I don’t know whether China will be successful in kicking the can down the road for any significant amount of time — there is literally no practical example in history to compare this too. I must say I’m skeptical though, and I get the sense that this is a move of desperation. Maybe the economic numbers are actually much worse.

If this is the case… then once this narrative takes hold… expect things to unravel quickly and violently.

Now let’s turn our attention to oil.

The supply/demand dynamics still favor lower oil prices. This does not mean that oil won’t rise from here. It probably will… at least a bit.
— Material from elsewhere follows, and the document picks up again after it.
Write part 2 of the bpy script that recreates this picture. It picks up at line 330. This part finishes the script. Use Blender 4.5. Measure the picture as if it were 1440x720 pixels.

This temporary bullish price action is fully due to dollar weakness plus some help from China.

Cooperation amongst oil producing states has completely disintegrated. Even the once strong ties between the US and Saudi  Arabia have begun to unravel — Obama visited Saudi Arabia recently and was greeted at the airport by a low level minister, not the King (that’s a giant snub in international politics). Saudi Arabia is openly fighting Iran, Russia, and the US for global market share. Everybody is turning their taps completely wide open. It’s a race to the bottom and an endurance fight for survival. 


US crude stockpiles are at levels not seen since 1929 (an interesting coincidence). China has maxed out its strategic storage and has been filling up floating storage (oil container ships) which are nearly maxed out as well. This is an extreme example of a supply glut at work.

It is this reality that makes us very cautious in our tactical trading of some of these energy and other commodity plays to the long side. The price action setups continue to look enticing but we must remain cognizant that this whole rally in commodities and EM can reverse… and reverse fast.

Which brings us to the dollar.

The dollar just squeaked out a breakdown from its year long consolidation against many of its pairings. We’ll have to see if this holds and follows through into the week. 


I think we may finally be seeing a large and dramatic selloff in the dollar over the coming month. This is something I’ve been expecting and looking for, for a couple months now. Currencies, for some reason, often have large and volatile retracements in the middle of big trends — right before turning around, getting back to the trend.

This may have something to do with positioning, sentiment, or perhaps policy makers have a tendency to act in the middle of larger trends. I don’t know. But it is something that happens quite frequently in forex.

So if that is indeed what we’re seeing, then the dollar could easily fall another 2-5% over the next month. This would set the dollar up perfectly for a resumption of trend sometime in June. This just so happens to be when the BOJ, Fed, and ECB are expected to introduce policy changes.

And here’s the interesting thing. The further and faster the dollar falls over the next month, the more incentive there will be for the BOJ and ECB to step in and do something dramatic. The Fed will also likely feel more secure that the dollar bull market is over and that it’s safe to raise.

This means that we have to keep a close eye on the dollar over the next two weeks. If it really starts to fall, then oil and commodities should spike up and those beaten down commodity plays we’ve been hopping in and out of over the last month could go parabolic. 

Which brings us to the broader market. 


Equities sold off last week and this rally is looking tired. I think it will be turning over more aggressively soon, but I don’t want to short just yet. I would like to see a sell-off in high-yield and more declining breadth to convince me that the bear market is starting — this could very well happen by the end of the week. We’ll have to wait and see. 

Earnings continue to roll over and the gap continues to widen between forward (expected) earnings versus the price of the broader market. This combined with the weak 0.5% in QoQ GDP growth — along with a suit of other data — still leads me to believe that we are in a turning business cycle and will likely be starting a recession over the next 12 months. 

It’s a tough time to be trading the markets. Stay light and respect your stops. Good luck.